Bite into The Big Apple for a spell of luxurious sleep. There’s no wicked stepmother in the picture, though, as the world’s grandest hotel only have your best interest at heart. They will treat you like princes or princesses on your coming-out ballroom dance—as long as you splurge in return, that is. High-end hotels may charge you $350 and higher per night. But if you’re more interested in a Cinderella-like stay, New York—as big and diverse as it is—can accommodate.

Choose from flea-ridden stacks or budget rooms with decent beds and baths; you will have little trouble finding one that meets your preferred setting for good value. Business travelers will find New York especially friendly, as, these days, hotels often offer corporate rates. Many moderately priced hotels are located midtown, lining Lexington Avenue near Grand Central Terminal. Or you may find the relative quiet of Murray Hill Area more to your liking. If you like a trendy neighborhood, why not pick a place at Herald Square, SoHo or the meatpacking District.


Activities

Explore New York City up close or by air: Check out Times Square, Greenwich Village, Soho, Wall Street traders, and Staten Island alone, with friends, or via organized tours. Or hop on to a helicopter for nonstop thrills from close-up views of the Statue of Liberty, Ellis and Governors Island, the South Street Seaport, the Brooklyn and Manhattan Bridges, and the Wall Street Financial Center.

Again, experience it from extreme perspectives—from inside the top of the Empire State Building or the bottom of a Manhattan nightclub glass. In New York, the list of entertainment happenings runs as long as a full-fledged novel; thousands of venues—from Eat Village bars to sizzling mega-clubs or plush late-night lounges—are devotees to the cause of great fun.

Take a bite of the Big Apple as it’s meant to be. It’s a mortal sin to leave the city without even nibbling at quintessential “delicacies”—the New York Bagel (warm and straight from the oven on Broadway), The New York Hot Dog (choose your topping; vendors are everywhere), The New York Pizza (typical New Yorker on-the-go meal), and The New York Cheesecake.

Or feed your mind at the New York Public Library, the largest non-academic library in the United States and also an excellent specimen of Beaux Arts architecture.


When to get there

Oppressively hot in summer, so chilly in winter that you can barely gasp without choking, with mushy weather in spring and autumn, New York may be temperamental in terms of weather but constantly sizzling in terms of fun and excitement.

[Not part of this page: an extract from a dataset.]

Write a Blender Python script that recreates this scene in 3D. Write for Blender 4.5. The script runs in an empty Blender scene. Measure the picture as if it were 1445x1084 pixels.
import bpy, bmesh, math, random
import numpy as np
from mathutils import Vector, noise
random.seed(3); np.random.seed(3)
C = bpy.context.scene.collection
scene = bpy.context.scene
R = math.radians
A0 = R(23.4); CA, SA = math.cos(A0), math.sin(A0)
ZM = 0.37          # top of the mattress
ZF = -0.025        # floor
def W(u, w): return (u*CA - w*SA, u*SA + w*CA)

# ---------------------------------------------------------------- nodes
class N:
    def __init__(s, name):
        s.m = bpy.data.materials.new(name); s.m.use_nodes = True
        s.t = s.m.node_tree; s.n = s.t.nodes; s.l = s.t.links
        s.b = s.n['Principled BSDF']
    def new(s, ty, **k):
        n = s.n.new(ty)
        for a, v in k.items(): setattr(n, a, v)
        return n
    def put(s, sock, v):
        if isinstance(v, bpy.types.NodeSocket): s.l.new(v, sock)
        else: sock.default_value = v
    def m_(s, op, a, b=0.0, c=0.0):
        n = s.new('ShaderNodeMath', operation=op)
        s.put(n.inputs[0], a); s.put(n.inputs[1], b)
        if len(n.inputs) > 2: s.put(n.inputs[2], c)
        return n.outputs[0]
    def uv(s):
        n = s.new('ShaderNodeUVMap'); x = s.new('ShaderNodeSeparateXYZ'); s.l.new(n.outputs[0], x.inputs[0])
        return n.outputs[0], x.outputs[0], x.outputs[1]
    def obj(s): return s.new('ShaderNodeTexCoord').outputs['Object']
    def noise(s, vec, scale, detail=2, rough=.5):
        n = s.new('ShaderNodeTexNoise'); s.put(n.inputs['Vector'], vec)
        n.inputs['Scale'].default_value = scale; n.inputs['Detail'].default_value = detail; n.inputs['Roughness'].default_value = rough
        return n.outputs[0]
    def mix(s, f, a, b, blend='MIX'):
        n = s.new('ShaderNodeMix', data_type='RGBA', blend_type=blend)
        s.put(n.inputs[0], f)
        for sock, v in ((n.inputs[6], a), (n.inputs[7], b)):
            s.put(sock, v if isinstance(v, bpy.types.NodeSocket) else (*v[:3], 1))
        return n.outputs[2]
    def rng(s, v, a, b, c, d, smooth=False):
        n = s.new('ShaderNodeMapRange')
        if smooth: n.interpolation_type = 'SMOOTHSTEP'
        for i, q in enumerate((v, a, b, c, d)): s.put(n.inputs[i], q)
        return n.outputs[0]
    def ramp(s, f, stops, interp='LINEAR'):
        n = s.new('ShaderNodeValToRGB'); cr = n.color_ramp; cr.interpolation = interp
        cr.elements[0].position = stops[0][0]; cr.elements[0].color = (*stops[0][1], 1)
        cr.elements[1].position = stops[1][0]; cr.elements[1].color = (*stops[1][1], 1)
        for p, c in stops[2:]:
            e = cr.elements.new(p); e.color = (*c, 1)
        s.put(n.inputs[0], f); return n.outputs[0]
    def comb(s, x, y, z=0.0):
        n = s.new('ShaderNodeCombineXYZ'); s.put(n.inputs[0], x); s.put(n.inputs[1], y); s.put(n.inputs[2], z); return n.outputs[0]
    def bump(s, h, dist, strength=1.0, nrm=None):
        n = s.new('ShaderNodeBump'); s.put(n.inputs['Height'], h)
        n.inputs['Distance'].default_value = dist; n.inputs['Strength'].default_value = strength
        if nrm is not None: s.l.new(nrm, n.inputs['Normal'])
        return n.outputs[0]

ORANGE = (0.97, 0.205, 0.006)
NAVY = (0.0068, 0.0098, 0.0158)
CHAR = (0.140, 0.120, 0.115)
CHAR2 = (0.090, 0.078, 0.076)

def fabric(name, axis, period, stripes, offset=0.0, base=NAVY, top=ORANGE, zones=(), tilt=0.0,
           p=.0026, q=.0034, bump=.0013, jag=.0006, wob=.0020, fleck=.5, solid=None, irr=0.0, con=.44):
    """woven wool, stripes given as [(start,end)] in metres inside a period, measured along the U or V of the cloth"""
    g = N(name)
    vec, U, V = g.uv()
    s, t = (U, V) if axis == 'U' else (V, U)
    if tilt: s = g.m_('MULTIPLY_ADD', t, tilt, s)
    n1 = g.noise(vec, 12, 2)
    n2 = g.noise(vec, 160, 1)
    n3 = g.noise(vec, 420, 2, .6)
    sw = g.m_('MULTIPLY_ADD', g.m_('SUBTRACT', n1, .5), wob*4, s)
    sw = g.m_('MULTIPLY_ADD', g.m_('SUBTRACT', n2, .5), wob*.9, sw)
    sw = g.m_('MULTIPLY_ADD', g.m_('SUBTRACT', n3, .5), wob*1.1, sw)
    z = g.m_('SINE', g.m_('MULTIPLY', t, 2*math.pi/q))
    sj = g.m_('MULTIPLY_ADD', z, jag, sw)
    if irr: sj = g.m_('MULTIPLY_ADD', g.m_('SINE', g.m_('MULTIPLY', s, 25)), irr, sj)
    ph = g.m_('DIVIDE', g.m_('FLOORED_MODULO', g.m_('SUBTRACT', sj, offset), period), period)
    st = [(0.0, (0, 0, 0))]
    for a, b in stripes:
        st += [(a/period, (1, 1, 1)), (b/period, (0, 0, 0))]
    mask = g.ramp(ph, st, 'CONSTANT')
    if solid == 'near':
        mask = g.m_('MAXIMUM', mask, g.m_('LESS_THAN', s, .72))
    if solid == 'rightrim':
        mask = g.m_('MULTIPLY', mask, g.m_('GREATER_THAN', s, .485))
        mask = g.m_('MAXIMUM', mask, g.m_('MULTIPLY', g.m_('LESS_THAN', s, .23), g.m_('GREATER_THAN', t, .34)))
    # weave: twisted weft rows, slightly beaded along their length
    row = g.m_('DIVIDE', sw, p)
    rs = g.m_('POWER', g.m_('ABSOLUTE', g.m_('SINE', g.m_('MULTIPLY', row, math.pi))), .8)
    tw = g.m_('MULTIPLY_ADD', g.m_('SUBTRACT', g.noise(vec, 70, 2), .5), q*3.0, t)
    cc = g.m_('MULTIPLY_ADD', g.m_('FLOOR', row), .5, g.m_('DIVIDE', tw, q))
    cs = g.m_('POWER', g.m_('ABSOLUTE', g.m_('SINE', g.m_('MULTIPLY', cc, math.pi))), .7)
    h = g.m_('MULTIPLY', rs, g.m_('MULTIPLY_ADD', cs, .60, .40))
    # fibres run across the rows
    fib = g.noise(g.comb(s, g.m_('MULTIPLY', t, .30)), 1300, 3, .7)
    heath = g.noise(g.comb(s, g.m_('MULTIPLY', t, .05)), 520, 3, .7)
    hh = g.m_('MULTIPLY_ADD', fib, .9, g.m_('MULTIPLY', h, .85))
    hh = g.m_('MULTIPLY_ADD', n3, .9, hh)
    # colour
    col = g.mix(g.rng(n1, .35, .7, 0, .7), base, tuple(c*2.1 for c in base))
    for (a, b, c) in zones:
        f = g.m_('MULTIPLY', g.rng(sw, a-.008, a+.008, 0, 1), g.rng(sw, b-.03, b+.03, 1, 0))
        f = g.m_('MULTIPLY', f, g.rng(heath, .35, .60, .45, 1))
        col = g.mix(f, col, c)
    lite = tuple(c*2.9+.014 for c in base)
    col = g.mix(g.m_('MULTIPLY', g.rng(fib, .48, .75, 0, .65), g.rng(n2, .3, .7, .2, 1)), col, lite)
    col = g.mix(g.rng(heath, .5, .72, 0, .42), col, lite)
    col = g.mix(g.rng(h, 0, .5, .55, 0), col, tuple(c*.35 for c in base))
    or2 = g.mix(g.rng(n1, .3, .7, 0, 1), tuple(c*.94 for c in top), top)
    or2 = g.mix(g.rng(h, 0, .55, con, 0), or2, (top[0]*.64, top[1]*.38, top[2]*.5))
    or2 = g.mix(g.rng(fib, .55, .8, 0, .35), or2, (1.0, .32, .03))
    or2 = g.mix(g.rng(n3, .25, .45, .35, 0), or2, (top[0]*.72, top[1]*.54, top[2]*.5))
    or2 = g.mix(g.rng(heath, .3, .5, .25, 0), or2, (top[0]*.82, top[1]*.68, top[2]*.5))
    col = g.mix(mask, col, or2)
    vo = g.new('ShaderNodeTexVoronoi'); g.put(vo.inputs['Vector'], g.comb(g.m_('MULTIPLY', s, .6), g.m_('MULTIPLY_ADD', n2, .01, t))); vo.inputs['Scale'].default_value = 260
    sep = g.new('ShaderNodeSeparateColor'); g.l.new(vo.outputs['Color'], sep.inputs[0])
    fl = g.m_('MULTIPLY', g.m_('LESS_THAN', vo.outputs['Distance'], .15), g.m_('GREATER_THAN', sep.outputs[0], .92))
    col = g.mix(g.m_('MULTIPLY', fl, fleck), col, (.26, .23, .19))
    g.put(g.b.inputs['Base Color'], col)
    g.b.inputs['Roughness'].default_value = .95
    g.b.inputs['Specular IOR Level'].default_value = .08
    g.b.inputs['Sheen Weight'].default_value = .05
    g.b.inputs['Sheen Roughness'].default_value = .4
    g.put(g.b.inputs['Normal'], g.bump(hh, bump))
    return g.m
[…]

Year round, it is the city that never sleeps, always delivering attractions with aplomb. King of the hill, top of the heap, home of first-class international events and gallery openings, the city isn’t likely to dry up your calendar, whichever time of the year you visit. There are always best and worst months, of course: summer is too popular and the melting pot that is New York also becomes too soupy for comfort; spring months are the nicest but hotel prices at this season are not.